Depending on whether tonight's ratings match the strong start, Mr. Iger may decide as early as this week whether "Twin Peaks" is a glorified fluke, or whether it can join the ABC lineup for the new TV season that starts next fall. He faces a bigger test in mid-May, when he must choose about six new series from 30 pilots vying for the new fall schedule.

Unlike this year's lineup which was largely inherited from his predecessor, next year's will have all been ordered on his watch.

Some producers, their interest piqued by the creative liberty Mr. Iger gave the creators of "Twin Peaks," are coming to ABC. James L. Brooks, the successful filmmaker who also co-produces "The Simpsons" and "The Tracy Ullman Show," on Fox Broadcasting Co., was courted by all three networks. But he recently signed an exclusive new-series deal with Mr. Iger, who invoked the freedom accorded "Twin Peaks" and "CopRock."

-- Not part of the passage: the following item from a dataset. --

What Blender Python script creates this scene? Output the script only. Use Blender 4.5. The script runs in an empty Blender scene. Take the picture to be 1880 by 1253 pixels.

Mr. Iger fashioned an unusually loose deal for the producer. Mr. Brooks gets cash up front and doesn't have to deliver any series by any deadline. Mr. Iger offered it without a price, which came later. Smart ploy: "It wasn't a matter of money at all," says producer Mr. Brooks. "It was the atmosphere for doing the work, and how committed they seemed to the shows that we might come up with."

Many of the building blocks for a turnaround are already in place at ABC. The network has already gained ground on Sundays with the hit "America's Funniest Home Videos," developed under the TV-loving Mr. Harbert. But the network has been unable to find a follow-on show that can hold the audience. "Elvis" flopped despite critical raves. ABC also needs to fix a hobbling Saturday lineup and fill other gaps. As Mr. Iger & Co. search for new shows, the question since the "Twin Peaks" success is how far they can go.

An ABC pilot called "The Danger Team," for example, has a lady private eye aided by three tiny, clay-animation guys. They include Nitt, "a Harpo Marx type who doesn't speak but makes noises," says Leslie Moonves of Lorimar Television, which produced the pilot. "I can't believe I'm a grown man having this conversation."

Mr. Iger, however, seems ready to err on the side of risk. Inevitably, he will brook some failures too. Earlier this week for example, he abruptly canceled "Capital News," a new, though hardly daring series about a Washington newspaper, after only a pilot and two episodes had aired. He had already paid for a full 13 episodes and now concedes, "as a businessman, it was a bad decision."

If anything, the demise of the more traditional series may embolden Mr. Iger further on his course of provocative shows. He professes that the only rules come down to "No rules." "We're explorers hoping to discover something," he proclaims. "There's always that possibility that we're going to step beyond what the viewer wants."